───── Raw data

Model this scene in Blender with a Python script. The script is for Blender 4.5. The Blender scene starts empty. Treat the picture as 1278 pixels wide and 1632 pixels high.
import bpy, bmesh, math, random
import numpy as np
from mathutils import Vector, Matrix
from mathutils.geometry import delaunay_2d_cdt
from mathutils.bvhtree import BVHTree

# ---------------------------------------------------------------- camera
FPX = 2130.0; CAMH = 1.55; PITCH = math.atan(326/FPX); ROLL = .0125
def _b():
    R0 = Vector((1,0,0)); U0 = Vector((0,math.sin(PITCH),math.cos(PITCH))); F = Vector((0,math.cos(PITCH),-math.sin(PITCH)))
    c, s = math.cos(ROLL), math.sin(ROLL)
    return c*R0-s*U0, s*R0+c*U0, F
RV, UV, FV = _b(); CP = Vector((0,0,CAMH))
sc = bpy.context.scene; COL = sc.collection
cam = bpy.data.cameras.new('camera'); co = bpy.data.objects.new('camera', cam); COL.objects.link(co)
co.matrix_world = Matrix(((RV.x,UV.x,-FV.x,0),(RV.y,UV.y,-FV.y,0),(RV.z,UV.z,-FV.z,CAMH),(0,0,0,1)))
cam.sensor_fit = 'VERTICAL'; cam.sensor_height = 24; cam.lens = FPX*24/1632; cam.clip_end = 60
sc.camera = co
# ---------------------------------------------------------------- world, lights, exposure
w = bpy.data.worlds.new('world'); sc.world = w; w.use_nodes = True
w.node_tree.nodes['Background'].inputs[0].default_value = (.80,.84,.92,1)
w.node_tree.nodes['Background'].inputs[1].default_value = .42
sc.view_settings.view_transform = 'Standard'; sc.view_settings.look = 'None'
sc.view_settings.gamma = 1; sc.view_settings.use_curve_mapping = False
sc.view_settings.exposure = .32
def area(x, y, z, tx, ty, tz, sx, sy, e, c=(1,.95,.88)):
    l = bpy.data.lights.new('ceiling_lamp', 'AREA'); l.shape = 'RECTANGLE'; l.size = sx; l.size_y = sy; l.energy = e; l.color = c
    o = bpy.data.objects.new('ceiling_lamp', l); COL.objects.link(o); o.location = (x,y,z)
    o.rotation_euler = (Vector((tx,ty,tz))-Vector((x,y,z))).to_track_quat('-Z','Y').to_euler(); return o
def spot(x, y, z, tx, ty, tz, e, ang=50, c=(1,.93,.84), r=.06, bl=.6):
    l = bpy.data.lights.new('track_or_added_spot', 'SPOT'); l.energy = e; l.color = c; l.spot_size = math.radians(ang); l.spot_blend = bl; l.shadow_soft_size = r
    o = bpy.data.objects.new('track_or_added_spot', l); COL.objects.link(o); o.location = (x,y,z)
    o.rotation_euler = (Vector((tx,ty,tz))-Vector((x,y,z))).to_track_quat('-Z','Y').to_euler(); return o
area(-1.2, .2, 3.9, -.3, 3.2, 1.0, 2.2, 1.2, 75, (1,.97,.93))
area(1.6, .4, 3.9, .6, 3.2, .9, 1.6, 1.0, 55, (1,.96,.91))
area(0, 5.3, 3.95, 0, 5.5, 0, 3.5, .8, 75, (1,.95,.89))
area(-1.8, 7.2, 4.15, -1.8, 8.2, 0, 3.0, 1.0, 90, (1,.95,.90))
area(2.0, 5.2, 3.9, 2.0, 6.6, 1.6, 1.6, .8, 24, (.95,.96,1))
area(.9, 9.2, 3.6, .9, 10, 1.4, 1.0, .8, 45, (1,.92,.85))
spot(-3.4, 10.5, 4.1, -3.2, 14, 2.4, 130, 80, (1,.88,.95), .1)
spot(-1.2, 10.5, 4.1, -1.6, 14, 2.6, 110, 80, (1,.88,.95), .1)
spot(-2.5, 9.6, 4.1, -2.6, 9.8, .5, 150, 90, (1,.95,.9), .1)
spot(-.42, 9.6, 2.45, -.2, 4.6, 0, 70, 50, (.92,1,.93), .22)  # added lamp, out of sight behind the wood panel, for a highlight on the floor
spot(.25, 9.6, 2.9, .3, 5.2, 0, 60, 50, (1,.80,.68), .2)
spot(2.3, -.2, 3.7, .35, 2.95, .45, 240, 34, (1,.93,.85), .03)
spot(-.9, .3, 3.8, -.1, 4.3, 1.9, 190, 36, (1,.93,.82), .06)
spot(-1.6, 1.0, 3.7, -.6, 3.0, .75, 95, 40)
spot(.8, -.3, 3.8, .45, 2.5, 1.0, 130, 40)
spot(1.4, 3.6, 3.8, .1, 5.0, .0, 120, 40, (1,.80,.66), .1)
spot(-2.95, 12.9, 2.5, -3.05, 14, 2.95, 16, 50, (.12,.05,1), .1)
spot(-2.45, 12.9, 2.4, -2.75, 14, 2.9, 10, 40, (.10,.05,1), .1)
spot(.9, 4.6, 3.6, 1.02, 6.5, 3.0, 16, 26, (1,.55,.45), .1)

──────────

Select every line above that contains the word "scene", and copy it.

Model this scene in Blender with a Python script. The script is for Blender 4.5. The Blender scene starts empty. Treat the picture as 1278 pixels wide and 1632 pixels high.
sc = bpy.context.scene; COL = sc.collection